• What you should do
Nothing but the lines from the one containing "Write part 3" down to the one containing "plank(tb, BX0 - .06, BY0", both included, should be echoed, and each exactly as it stands.

:: Raw records ::

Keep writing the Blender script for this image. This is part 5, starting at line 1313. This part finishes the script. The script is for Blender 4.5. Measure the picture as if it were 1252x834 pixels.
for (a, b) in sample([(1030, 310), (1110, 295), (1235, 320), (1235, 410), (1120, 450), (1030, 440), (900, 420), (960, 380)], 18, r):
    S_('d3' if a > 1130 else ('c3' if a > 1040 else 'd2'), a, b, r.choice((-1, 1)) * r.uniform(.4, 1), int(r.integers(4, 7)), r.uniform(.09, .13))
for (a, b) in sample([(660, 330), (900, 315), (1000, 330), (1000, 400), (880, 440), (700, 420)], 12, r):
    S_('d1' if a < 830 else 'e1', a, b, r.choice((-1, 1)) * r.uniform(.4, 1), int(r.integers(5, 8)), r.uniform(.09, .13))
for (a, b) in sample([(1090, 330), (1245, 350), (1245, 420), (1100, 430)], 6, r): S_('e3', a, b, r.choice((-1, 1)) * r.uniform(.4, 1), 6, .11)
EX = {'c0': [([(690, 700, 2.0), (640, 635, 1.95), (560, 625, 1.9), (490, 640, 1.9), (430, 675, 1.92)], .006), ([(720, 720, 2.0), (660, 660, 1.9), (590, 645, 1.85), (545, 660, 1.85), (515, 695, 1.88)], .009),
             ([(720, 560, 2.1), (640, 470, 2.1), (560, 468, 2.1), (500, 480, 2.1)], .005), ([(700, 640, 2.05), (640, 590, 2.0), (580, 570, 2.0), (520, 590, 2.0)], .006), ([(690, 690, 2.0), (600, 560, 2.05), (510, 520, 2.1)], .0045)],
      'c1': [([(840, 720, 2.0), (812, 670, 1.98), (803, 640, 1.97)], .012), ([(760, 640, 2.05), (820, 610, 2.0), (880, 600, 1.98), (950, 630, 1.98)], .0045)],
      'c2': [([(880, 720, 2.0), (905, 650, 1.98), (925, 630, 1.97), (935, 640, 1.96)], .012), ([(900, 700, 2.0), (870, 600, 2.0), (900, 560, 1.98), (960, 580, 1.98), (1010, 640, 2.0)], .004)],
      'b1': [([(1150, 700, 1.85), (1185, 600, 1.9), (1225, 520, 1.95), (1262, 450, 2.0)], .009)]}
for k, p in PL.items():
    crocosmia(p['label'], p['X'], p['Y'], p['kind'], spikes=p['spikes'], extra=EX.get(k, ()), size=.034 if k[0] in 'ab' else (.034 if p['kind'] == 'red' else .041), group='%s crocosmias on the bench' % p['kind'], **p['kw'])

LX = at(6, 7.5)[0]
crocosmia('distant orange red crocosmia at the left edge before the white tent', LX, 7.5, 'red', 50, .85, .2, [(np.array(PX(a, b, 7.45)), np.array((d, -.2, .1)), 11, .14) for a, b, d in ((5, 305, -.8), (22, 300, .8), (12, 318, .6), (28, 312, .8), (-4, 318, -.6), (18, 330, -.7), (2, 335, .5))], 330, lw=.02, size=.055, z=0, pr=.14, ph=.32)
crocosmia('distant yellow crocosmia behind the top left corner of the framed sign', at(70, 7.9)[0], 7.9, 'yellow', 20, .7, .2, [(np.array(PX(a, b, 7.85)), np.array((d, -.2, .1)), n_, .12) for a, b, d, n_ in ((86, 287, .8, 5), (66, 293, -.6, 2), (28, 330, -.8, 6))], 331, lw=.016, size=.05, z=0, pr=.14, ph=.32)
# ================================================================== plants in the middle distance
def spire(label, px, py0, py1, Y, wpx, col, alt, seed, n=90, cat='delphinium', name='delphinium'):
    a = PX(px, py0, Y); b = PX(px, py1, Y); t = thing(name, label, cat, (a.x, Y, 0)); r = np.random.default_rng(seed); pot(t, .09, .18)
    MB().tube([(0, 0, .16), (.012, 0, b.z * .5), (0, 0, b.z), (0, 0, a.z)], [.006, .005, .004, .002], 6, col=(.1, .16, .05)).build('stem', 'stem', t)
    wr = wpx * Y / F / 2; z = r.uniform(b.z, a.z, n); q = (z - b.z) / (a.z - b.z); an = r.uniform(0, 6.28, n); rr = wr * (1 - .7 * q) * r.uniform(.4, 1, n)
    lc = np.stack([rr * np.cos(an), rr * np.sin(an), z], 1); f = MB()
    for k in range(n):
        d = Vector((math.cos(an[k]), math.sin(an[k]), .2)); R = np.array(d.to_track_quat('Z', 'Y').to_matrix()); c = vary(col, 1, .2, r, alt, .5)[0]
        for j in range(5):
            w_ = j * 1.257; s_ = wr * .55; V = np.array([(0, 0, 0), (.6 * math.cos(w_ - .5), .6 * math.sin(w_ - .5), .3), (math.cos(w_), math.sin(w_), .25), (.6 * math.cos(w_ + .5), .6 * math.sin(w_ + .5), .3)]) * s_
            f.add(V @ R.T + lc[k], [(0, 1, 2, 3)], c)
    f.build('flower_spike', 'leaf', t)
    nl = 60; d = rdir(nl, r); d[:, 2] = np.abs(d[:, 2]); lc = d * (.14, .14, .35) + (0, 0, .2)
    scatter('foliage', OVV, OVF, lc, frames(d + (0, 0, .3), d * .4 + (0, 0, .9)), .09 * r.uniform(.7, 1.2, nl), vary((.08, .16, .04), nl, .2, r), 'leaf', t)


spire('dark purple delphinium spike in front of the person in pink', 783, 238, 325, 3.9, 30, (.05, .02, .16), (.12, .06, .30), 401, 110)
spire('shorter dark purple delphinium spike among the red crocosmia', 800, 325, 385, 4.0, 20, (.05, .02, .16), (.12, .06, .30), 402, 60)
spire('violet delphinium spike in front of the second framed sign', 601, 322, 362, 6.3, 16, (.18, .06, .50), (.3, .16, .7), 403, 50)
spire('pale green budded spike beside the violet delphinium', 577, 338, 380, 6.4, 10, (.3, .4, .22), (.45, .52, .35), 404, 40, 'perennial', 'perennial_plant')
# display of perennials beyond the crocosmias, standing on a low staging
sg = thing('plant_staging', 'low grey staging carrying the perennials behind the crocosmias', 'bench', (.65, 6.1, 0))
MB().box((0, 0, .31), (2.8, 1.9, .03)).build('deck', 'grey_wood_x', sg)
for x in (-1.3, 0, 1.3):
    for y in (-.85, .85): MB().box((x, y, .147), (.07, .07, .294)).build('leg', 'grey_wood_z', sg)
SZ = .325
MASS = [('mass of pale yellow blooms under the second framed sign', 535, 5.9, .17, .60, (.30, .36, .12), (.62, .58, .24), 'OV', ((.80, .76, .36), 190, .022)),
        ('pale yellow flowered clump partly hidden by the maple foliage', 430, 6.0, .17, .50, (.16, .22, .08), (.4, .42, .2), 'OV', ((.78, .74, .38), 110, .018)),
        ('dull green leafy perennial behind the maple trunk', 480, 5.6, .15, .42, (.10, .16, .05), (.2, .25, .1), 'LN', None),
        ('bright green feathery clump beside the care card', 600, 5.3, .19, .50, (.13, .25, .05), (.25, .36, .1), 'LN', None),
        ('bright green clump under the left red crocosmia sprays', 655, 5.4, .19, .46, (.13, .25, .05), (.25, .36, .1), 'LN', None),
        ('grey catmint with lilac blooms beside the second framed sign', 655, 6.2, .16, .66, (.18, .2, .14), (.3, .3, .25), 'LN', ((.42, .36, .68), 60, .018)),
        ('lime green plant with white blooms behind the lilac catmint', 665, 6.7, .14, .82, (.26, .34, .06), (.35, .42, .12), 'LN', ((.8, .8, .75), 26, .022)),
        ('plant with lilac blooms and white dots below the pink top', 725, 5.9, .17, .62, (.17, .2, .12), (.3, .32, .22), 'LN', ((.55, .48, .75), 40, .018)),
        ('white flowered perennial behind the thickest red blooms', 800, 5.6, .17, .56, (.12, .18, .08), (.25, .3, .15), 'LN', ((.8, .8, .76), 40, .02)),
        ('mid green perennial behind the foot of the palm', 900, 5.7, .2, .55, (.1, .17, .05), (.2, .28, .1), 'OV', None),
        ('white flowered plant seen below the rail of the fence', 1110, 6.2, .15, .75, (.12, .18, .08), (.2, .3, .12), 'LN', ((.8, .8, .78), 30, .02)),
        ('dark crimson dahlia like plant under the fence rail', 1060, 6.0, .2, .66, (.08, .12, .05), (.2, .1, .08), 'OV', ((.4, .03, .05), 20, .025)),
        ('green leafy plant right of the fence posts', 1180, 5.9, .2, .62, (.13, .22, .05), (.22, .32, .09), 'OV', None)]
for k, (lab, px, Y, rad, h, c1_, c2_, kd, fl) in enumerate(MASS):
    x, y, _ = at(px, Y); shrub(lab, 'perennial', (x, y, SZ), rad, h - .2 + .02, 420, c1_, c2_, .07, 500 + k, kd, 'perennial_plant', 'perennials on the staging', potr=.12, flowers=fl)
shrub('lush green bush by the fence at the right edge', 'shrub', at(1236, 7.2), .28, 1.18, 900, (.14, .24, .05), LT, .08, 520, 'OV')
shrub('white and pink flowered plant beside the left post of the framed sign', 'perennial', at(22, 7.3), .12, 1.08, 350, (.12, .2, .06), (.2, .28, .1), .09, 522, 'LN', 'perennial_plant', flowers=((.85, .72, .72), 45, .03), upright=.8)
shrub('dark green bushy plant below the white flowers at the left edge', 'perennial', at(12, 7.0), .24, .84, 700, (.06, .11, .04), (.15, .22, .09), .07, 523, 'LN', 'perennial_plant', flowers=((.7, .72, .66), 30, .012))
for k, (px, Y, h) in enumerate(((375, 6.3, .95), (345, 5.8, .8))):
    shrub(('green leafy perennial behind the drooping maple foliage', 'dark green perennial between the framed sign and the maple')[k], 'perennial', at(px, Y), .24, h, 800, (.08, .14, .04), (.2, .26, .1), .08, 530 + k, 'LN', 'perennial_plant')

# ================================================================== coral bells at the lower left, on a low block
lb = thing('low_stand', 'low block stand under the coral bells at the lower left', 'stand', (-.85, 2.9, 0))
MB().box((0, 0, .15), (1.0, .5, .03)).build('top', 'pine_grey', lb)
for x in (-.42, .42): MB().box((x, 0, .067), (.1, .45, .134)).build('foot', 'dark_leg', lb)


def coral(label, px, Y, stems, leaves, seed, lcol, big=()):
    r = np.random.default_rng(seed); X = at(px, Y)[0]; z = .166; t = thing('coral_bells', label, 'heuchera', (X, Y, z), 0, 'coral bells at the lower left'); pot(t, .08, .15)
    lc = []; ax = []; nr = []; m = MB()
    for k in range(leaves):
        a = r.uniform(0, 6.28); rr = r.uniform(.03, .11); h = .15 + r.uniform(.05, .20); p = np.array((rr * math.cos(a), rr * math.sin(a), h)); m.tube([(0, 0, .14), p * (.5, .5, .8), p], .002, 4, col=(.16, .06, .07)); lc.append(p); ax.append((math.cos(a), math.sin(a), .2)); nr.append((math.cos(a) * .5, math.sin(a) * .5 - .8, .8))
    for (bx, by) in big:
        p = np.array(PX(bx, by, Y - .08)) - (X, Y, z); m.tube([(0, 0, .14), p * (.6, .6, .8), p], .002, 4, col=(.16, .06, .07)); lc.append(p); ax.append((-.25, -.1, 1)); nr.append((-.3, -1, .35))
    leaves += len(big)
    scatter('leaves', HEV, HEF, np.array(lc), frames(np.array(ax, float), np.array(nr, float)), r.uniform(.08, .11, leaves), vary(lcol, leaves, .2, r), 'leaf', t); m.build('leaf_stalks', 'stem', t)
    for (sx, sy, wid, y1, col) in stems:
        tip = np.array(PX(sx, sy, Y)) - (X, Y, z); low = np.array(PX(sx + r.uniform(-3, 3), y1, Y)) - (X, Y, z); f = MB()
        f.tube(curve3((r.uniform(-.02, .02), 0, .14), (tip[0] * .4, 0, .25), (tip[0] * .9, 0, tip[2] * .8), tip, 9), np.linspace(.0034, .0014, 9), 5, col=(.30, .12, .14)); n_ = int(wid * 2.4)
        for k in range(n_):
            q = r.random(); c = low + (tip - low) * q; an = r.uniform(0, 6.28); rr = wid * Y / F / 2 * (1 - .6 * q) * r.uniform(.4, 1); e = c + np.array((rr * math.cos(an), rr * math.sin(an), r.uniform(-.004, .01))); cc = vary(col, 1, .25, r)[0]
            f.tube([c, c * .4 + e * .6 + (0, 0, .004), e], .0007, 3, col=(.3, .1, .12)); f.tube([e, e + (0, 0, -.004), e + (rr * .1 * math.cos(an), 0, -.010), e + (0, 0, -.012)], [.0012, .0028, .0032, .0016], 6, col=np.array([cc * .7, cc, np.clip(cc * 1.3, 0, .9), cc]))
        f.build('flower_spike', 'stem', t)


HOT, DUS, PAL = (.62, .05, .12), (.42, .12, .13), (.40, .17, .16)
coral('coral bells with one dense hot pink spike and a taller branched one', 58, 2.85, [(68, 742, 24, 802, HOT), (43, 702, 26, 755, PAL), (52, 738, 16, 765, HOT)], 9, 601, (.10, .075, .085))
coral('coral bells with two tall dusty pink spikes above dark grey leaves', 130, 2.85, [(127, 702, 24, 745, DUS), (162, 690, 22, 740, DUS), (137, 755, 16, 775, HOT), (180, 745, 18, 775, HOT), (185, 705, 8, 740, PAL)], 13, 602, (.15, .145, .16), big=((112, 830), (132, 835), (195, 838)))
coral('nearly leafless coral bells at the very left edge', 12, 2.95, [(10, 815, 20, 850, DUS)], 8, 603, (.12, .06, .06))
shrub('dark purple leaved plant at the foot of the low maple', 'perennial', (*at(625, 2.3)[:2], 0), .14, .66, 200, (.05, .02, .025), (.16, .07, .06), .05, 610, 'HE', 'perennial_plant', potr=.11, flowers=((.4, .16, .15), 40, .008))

:::
:: Raw records ::

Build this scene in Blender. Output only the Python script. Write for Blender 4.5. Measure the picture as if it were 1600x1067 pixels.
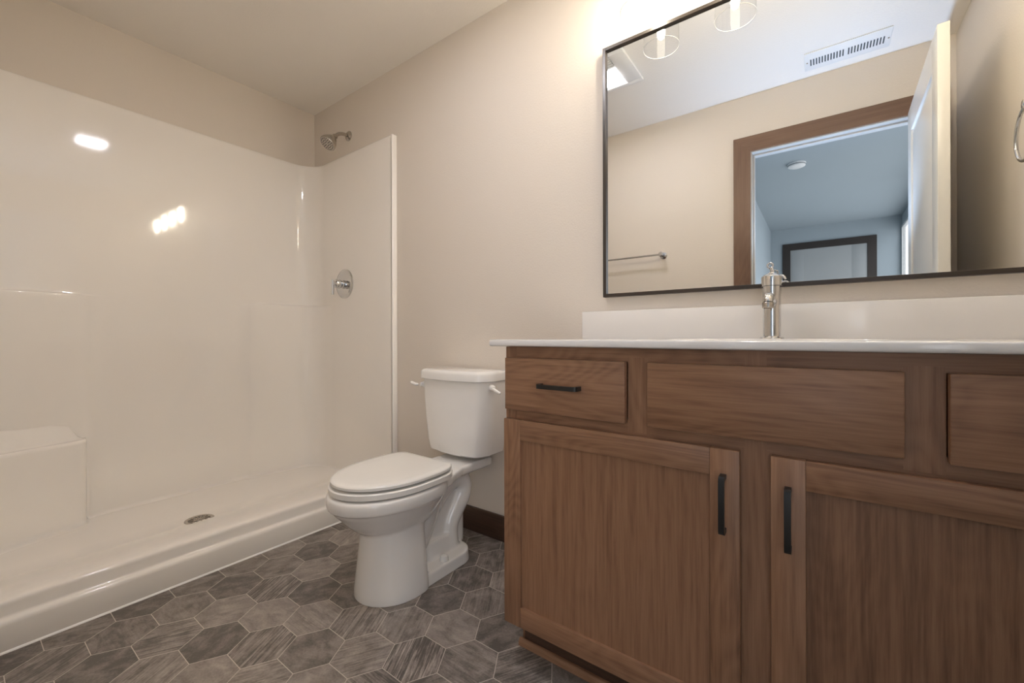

:::
:: Raw records ::

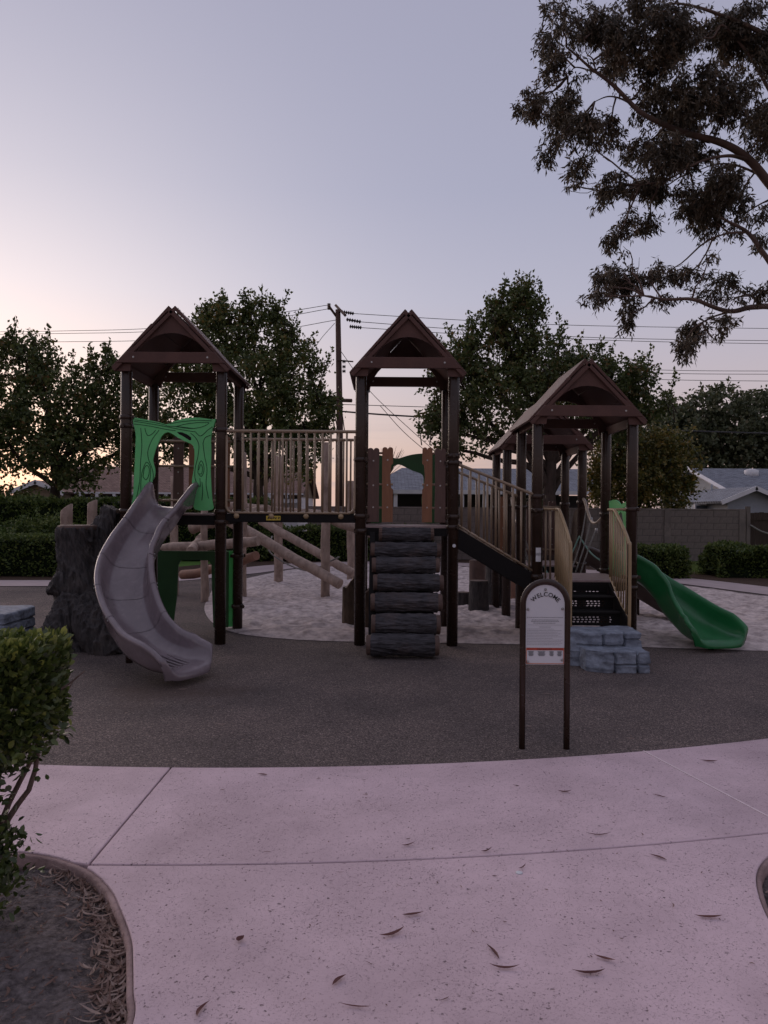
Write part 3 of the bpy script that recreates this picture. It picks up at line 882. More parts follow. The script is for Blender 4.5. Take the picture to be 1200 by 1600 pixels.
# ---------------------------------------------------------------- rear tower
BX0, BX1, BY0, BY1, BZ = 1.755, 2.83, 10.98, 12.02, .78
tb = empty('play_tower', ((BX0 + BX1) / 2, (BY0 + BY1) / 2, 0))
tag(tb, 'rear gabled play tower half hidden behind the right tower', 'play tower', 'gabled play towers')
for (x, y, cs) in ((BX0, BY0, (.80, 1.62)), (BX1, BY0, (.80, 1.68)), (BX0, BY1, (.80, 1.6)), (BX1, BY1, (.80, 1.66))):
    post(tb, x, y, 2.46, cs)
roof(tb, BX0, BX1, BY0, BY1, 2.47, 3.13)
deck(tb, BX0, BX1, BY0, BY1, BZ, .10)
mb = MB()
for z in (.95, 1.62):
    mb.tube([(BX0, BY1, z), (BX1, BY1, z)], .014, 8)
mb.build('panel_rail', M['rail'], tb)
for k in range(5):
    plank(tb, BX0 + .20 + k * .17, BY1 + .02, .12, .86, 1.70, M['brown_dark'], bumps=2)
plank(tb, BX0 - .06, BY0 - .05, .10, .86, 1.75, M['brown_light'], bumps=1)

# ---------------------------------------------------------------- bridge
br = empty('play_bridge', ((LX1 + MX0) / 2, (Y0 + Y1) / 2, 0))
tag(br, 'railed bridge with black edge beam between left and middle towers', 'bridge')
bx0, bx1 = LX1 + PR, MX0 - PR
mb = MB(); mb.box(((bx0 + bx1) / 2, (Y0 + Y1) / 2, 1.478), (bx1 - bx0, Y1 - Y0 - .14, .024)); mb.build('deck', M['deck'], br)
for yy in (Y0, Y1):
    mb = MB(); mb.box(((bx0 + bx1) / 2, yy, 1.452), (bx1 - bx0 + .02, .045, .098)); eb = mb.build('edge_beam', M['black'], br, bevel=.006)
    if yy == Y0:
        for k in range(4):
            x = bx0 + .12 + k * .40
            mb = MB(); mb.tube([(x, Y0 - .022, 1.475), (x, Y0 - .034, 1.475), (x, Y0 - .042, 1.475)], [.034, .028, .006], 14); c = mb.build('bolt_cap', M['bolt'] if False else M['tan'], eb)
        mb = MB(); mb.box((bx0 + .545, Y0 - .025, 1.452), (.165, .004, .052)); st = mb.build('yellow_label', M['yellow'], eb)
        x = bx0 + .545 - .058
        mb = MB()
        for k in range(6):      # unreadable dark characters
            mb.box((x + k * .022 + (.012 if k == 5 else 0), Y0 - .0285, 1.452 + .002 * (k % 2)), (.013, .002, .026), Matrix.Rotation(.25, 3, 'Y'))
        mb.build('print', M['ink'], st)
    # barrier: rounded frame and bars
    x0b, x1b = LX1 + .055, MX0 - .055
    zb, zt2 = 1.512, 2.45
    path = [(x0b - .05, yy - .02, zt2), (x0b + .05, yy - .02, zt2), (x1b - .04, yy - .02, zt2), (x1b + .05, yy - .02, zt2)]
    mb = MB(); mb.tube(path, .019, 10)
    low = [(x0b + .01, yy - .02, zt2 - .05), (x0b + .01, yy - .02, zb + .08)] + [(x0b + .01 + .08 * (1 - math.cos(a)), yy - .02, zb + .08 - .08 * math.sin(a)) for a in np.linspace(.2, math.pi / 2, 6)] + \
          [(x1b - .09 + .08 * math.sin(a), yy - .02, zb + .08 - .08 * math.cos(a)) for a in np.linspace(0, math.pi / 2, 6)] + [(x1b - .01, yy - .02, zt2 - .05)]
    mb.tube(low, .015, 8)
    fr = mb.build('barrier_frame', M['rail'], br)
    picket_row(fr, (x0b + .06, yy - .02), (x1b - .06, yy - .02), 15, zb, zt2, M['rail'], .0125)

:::

• Exercise solution
Write part 3 of the bpy script that recreates this picture. It picks up at line 882. More parts follow. The script is for Blender 4.5. Take the picture to be 1200 by 1600 pixels.
# ---------------------------------------------------------------- rear tower
BX0, BX1, BY0, BY1, BZ = 1.755, 2.83, 10.98, 12.02, .78
tb = empty('play_tower', ((BX0 + BX1) / 2, (BY0 + BY1) / 2, 0))
tag(tb, 'rear gabled play tower half hidden behind the right tower', 'play tower', 'gabled play towers')
for (x, y, cs) in ((BX0, BY0, (.80, 1.62)), (BX1, BY0, (.80, 1.68)), (BX0, BY1, (.80, 1.6)), (BX1, BY1, (.80, 1.66))):
    post(tb, x, y, 2.46, cs)
roof(tb, BX0, BX1, BY0, BY1, 2.47, 3.13)
deck(tb, BX0, BX1, BY0, BY1, BZ, .10)
mb = MB()
for z in (.95, 1.62):
    mb.tube([(BX0, BY1, z), (BX1, BY1, z)], .014, 8)
mb.build('panel_rail', M['rail'], tb)
for k in range(5):
    plank(tb, BX0 + .20 + k * .17, BY1 + .02, .12, .86, 1.70, M['brown_dark'], bumps=2)
plank(tb, BX0 - .06, BY0 - .05, .10, .86, 1.75, M['brown_light'], bumps=1)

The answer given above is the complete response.